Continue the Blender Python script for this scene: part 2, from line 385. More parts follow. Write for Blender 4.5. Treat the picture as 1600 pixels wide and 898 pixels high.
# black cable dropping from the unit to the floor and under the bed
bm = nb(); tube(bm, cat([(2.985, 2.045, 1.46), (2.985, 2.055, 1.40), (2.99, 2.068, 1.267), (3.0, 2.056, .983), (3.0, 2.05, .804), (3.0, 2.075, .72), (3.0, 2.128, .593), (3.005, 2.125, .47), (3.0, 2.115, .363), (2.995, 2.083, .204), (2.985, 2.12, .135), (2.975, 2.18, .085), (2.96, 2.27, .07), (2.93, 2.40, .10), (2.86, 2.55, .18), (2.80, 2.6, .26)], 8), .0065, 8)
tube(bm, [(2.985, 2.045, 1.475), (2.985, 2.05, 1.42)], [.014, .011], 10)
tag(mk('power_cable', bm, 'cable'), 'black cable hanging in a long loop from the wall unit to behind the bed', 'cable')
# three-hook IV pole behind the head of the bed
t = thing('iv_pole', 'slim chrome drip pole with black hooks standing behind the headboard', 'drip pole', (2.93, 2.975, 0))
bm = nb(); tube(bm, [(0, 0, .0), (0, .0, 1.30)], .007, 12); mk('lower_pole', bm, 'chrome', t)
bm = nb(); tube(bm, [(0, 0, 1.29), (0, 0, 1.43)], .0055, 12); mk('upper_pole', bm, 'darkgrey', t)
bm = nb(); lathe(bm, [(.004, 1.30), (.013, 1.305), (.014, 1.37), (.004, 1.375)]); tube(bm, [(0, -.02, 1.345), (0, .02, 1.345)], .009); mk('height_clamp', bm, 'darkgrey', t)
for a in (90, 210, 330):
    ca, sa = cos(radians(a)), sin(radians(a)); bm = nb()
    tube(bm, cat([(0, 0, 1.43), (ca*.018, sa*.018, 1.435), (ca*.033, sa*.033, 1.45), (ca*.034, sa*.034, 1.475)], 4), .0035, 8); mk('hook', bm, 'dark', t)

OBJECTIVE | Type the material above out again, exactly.

THE SOLUTION |
Continue the Blender Python script for this scene: part 2, from line 385. More parts follow. Write for Blender 4.5. Treat the picture as 1600 pixels wide and 898 pixels high.
# black cable dropping from the unit to the floor and under the bed
bm = nb(); tube(bm, cat([(2.985, 2.045, 1.46), (2.985, 2.055, 1.40), (2.99, 2.068, 1.267), (3.0, 2.056, .983), (3.0, 2.05, .804), (3.0, 2.075, .72), (3.0, 2.128, .593), (3.005, 2.125, .47), (3.0, 2.115, .363), (2.995, 2.083, .204), (2.985, 2.12, .135), (2.975, 2.18, .085), (2.96, 2.27, .07), (2.93, 2.40, .10), (2.86, 2.55, .18), (2.80, 2.6, .26)], 8), .0065, 8)
tube(bm, [(2.985, 2.045, 1.475), (2.985, 2.05, 1.42)], [.014, .011], 10)
tag(mk('power_cable', bm, 'cable'), 'black cable hanging in a long loop from the wall unit to behind the bed', 'cable')
# three-hook IV pole behind the head of the bed
t = thing('iv_pole', 'slim chrome drip pole with black hooks standing behind the headboard', 'drip pole', (2.93, 2.975, 0))
bm = nb(); tube(bm, [(0, 0, .0), (0, .0, 1.30)], .007, 12); mk('lower_pole', bm, 'chrome', t)
bm = nb(); tube(bm, [(0, 0, 1.29), (0, 0, 1.43)], .0055, 12); mk('upper_pole', bm, 'darkgrey', t)
bm = nb(); lathe(bm, [(.004, 1.30), (.013, 1.305), (.014, 1.37), (.004, 1.375)]); tube(bm, [(0, -.02, 1.345), (0, .02, 1.345)], .009); mk('height_clamp', bm, 'darkgrey', t)
for a in (90, 210, 330):
    ca, sa = cos(radians(a)), sin(radians(a)); bm = nb()
    tube(bm, cat([(0, 0, 1.43), (ca*.018, sa*.018, 1.435), (ca*.033, sa*.033, 1.45), (ca*.034, sa*.034, 1.475)], 4), .0035, 8); mk('hook', bm, 'dark', t)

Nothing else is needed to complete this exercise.